### Available data

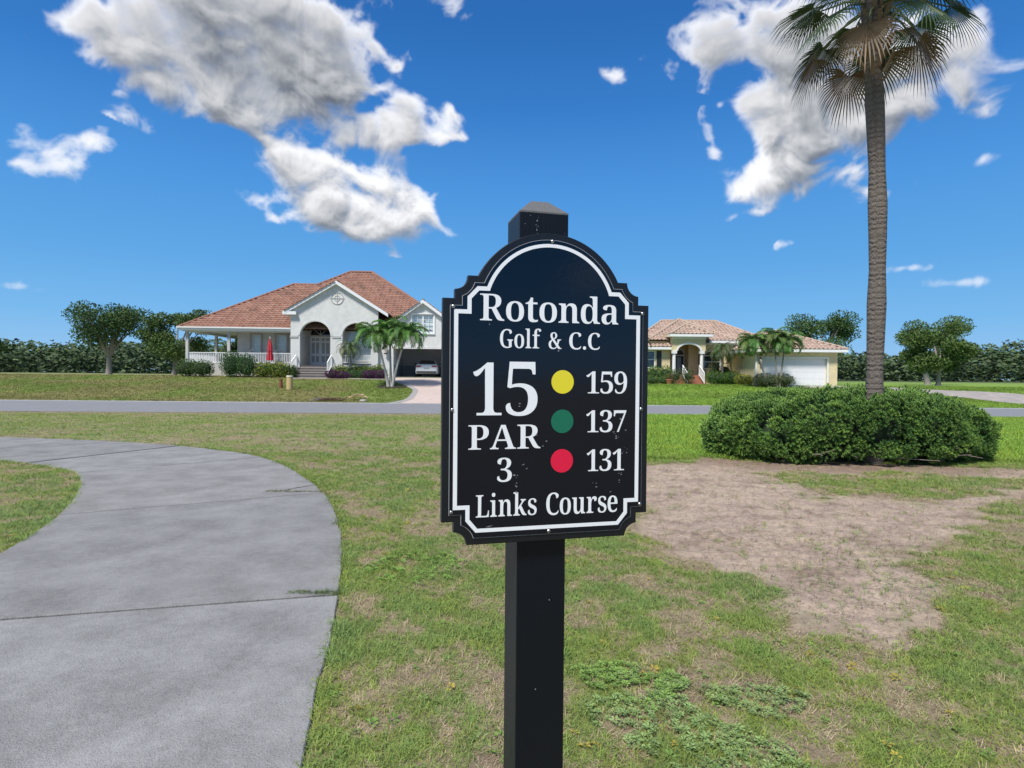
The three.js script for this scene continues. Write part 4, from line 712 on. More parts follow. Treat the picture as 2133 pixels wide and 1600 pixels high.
// foliage over a set of lumps [x, y, z, rx, ry, rz]; palette entries [r, g, b, share]
function foliage(lumps, count, size, palette, r, { up = 0.35, inner = 0.25, wid = 0.5, topTint = null } = {}) {
  const mb = new MB(), tot = lumps.reduce((s, l) => s + Math.pow(l[3] * l[4] * l[5], 0.66), 0);
  for (const [x, y, z, rx, ry, rz] of lumps) {
    const n = Math.round(count * Math.pow(rx * ry * rz, 0.66) / tot);
    for (let i = 0; i < n; i++) {
      const a = r() * 6.283, cz = r() * 2 - 1, s = Math.sqrt(1 - cz * cz), d = V(s * Math.cos(a), cz, s * Math.sin(a));
      const bump = 1 + 0.22 * noise3(d.x * 2.6 + x, d.y * 2.6 + y, d.z * 2.6 + z), k = bump * (1 - inner * Math.pow(r(), 2));
      const p = V(x + d.x * rx * k, y + d.y * ry * k, z + d.z * rz * k);
      if (p.y < 0.02) continue;
      const nr = V(d.x / rx, d.y / ry, d.z / rz).normalize(), dir = nr.clone().multiplyScalar(0.5).add(V(r() - 0.5, r() - 0.5 + up, r() - 0.5).multiplyScalar(1.5)).normalize();
      let q = r(), c = palette[0]; for (const e of palette) { c = e; if ((q -= e[3]) <= 0) break; }
      if (topTint && d.y > 0.1 && r() < topTint[3] * (0.4 + d.y)) c = topTint;
      const b = 0.72 + 0.56 * r();
      leaf(mb, p, dir, nr.clone().add(V(r() - 0.5, r() * 0.6, r() - 0.5)).normalize(), size * (0.7 + 0.6 * r()), size * wid, [c[0] * b, c[1] * b, c[2] * b]);
    }
  }
  return mb;
}
function coreOf(lumps, k = 0.8) { const mb = new MB(); for (const [x, y, z, rx, ry, rz] of lumps) mb.geo(new THREE.IcosahedronGeometry(1, 2).scale(rx * k, ry * k, rz * k).translate(x, Math.max(y, ry * k * 0.85 + 0.02), z)); return mb; }
function shrub(name, label, category, [x, z], lumps, count, size, palette, seed, opt = {}, group) {
  const o = thing(name, label, category, [x, land(x, z) - 0.03, z], 0, group), r = rng(seed);
  foliage(lumps, count, size, palette, r, opt).build('foliage', LM.leaf, o);
  coreOf(lumps, opt.core ?? 0.74).build('inner_twigs', LM.core, o);
  const st = new MB(); for (const [lx, ly, lz, rx] of lumps.slice(0, 5)) for (let k = 0; k < 3; k++) st.tube([V(lx + (r() - 0.5) * rx * 0.4, 0, lz + (r() - 0.5) * 0.2), V(lx + (r() - 0.5) * rx, ly, lz + (r() - 0.5) * rx * 0.5)], [0.025, 0.012], 5);
  st.build('stem', LM.twig, o);
  return o;
}
// a feather frond: a drooping midrib with a row of leaflets on either side
function frond(mb, base, az, el, len, { droop = 1.2, leaflet = 0.5, n = 34, wid = 0.035, hang = 0.5, vee = 0.5, rib = 0.02, col = [0.1, 0.19, 0.05], r, bare = 0.14, twist = 0 }) {
  const pts = [base.clone()], N = 14, h = V(Math.cos(az), 0, Math.sin(az)), side0 = V(-Math.sin(az), 0, Math.cos(az));
  let e = el; const p = base.clone();
  for (let i = 1; i <= N; i++) { e -= droop / N * (0.45 + 1.1 * i / N); p.addScaledVector(h, Math.cos(e) * len / N).addScaledVector(V(0, 1, 0), Math.sin(e) * len / N).addScaledVector(side0, twist * len / N * i / N); pts.push(p.clone()); }
  mb.tint(col[0] * 1.25, col[1] * 1.1, col[2] * 1.2); mb.tube(pts, pts.map((_, i) => rib * (1.15 - i / N)), 4, false);
  for (let k = 0; k < n; k++) {
    const t = bare + (1 - bare) * (k + 0.5) / n, i = Math.min(N - 1, Math.floor(t * N)), f = t * N - i, q = pts[i].clone().lerp(pts[i + 1], f), d = pts[i + 1].clone().sub(pts[i]).normalize(), up = new THREE.Vector3().crossVectors(side0, d).normalize(); if (up.y < 0) up.negate();
    const L = leaflet * Math.pow(Math.sin(Math.PI * clamp(0.12 + 0.84 * t, 0, 1)), 0.6) * (0.85 + 0.3 * r());
    for (const s of [-1, 1]) {
      const out = side0.clone().multiplyScalar(s).addScaledVector(d, 0.55 + 0.5 * t + (r() - 0.5) * 0.2).addScaledVector(up, vee * (0.7 + 0.6 * r())).normalize(), b = 0.75 + 0.5 * r();
      const a = q, m = a.clone().addScaledVector(out, L * 0.5), tip = m.clone().addScaledVector(out.clone().add(V(0, -hang * (0.6 + 0.8 * r()), 0)).normalize(), L * 0.5), wv = d.clone().multiplyScalar(wid / 2);
      mb.tint(col[0] * b, col[1] * b, col[2] * b);
      mb.quad(a.clone().sub(wv.clone().multiplyScalar(0.5)), a.clone().add(wv.clone().multiplyScalar(0.5)), m.clone().add(wv), m.clone().sub(wv)); mb.tri(m.clone().sub(wv), m.clone().add(wv), tip);
    }
  }
}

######

_Your objective:_
Take the listing and print it again exactly, but without any pictures.

_Solution below:_
The three.js script for this scene continues. Write part 4, from line 712 on. More parts follow. Treat the picture as 2133 pixels wide and 1600 pixels high.
// foliage over a set of lumps [x, y, z, rx, ry, rz]; palette entries [r, g, b, share]
function foliage(lumps, count, size, palette, r, { up = 0.35, inner = 0.25, wid = 0.5, topTint = null } = {}) {
  const mb = new MB(), tot = lumps.reduce((s, l) => s + Math.pow(l[3] * l[4] * l[5], 0.66), 0);
  for (const [x, y, z, rx, ry, rz] of lumps) {
    const n = Math.round(count * Math.pow(rx * ry * rz, 0.66) / tot);
    for (let i = 0; i < n; i++) {
      const a = r() * 6.283, cz = r() * 2 - 1, s = Math.sqrt(1 - cz * cz), d = V(s * Math.cos(a), cz, s * Math.sin(a));
      const bump = 1 + 0.22 * noise3(d.x * 2.6 + x, d.y * 2.6 + y, d.z * 2.6 + z), k = bump * (1 - inner * Math.pow(r(), 2));
      const p = V(x + d.x * rx * k, y + d.y * ry * k, z + d.z * rz * k);
      if (p.y < 0.02) continue;
      const nr = V(d.x / rx, d.y / ry, d.z / rz).normalize(), dir = nr.clone().multiplyScalar(0.5).add(V(r() - 0.5, r() - 0.5 + up, r() - 0.5).multiplyScalar(1.5)).normalize();
      let q = r(), c = palette[0]; for (const e of palette) { c = e; if ((q -= e[3]) <= 0) break; }
      if (topTint && d.y > 0.1 && r() < topTint[3] * (0.4 + d.y)) c = topTint;
      const b = 0.72 + 0.56 * r();
      leaf(mb, p, dir, nr.clone().add(V(r() - 0.5, r() * 0.6, r() - 0.5)).normalize(), size * (0.7 + 0.6 * r()), size * wid, [c[0] * b, c[1] * b, c[2] * b]);
    }
  }
  return mb;
}
function coreOf(lumps, k = 0.8) { const mb = new MB(); for (const [x, y, z, rx, ry, rz] of lumps) mb.geo(new THREE.IcosahedronGeometry(1, 2).scale(rx * k, ry * k, rz * k).translate(x, Math.max(y, ry * k * 0.85 + 0.02), z)); return mb; }
function shrub(name, label, category, [x, z], lumps, count, size, palette, seed, opt = {}, group) {
  const o = thing(name, label, category, [x, land(x, z) - 0.03, z], 0, group), r = rng(seed);
  foliage(lumps, count, size, palette, r, opt).build('foliage', LM.leaf, o);
  coreOf(lumps, opt.core ?? 0.74).build('inner_twigs', LM.core, o);
  const st = new MB(); for (const [lx, ly, lz, rx] of lumps.slice(0, 5)) for (let k = 0; k < 3; k++) st.tube([V(lx + (r() - 0.5) * rx * 0.4, 0, lz + (r() - 0.5) * 0.2), V(lx + (r() - 0.5) * rx, ly, lz + (r() - 0.5) * rx * 0.5)], [0.025, 0.012], 5);
  st.build('stem', LM.twig, o);
  return o;
}
// a feather frond: a drooping midrib with a row of leaflets on either side
function frond(mb, base, az, el, len, { droop = 1.2, leaflet = 0.5, n = 34, wid = 0.035, hang = 0.5, vee = 0.5, rib = 0.02, col = [0.1, 0.19, 0.05], r, bare = 0.14, twist = 0 }) {
  const pts = [base.clone()], N = 14, h = V(Math.cos(az), 0, Math.sin(az)), side0 = V(-Math.sin(az), 0, Math.cos(az));
  let e = el; const p = base.clone();
  for (let i = 1; i <= N; i++) { e -= droop / N * (0.45 + 1.1 * i / N); p.addScaledVector(h, Math.cos(e) * len / N).addScaledVector(V(0, 1, 0), Math.sin(e) * len / N).addScaledVector(side0, twist * len / N * i / N); pts.push(p.clone()); }
  mb.tint(col[0] * 1.25, col[1] * 1.1, col[2] * 1.2); mb.tube(pts, pts.map((_, i) => rib * (1.15 - i / N)), 4, false);
  for (let k = 0; k < n; k++) {
    const t = bare + (1 - bare) * (k + 0.5) / n, i = Math.min(N - 1, Math.floor(t * N)), f = t * N - i, q = pts[i].clone().lerp(pts[i + 1], f), d = pts[i + 1].clone().sub(pts[i]).normalize(), up = new THREE.Vector3().crossVectors(side0, d).normalize(); if (up.y < 0) up.negate();
    const L = leaflet * Math.pow(Math.sin(Math.PI * clamp(0.12 + 0.84 * t, 0, 1)), 0.6) * (0.85 + 0.3 * r());
    for (const s of [-1, 1]) {
      const out = side0.clone().multiplyScalar(s).addScaledVector(d, 0.55 + 0.5 * t + (r() - 0.5) * 0.2).addScaledVector(up, vee * (0.7 + 0.6 * r())).normalize(), b = 0.75 + 0.5 * r();
      const a = q, m = a.clone().addScaledVector(out, L * 0.5), tip = m.clone().addScaledVector(out.clone().add(V(0, -hang * (0.6 + 0.8 * r()), 0)).normalize(), L * 0.5), wv = d.clone().multiplyScalar(wid / 2);
      mb.tint(col[0] * b, col[1] * b, col[2] * b);
      mb.quad(a.clone().sub(wv.clone().multiplyScalar(0.5)), a.clone().add(wv.clone().multiplyScalar(0.5)), m.clone().add(wv), m.clone().sub(wv)); mb.tri(m.clone().sub(wv), m.clone().add(wv), tip);
    }
  }
}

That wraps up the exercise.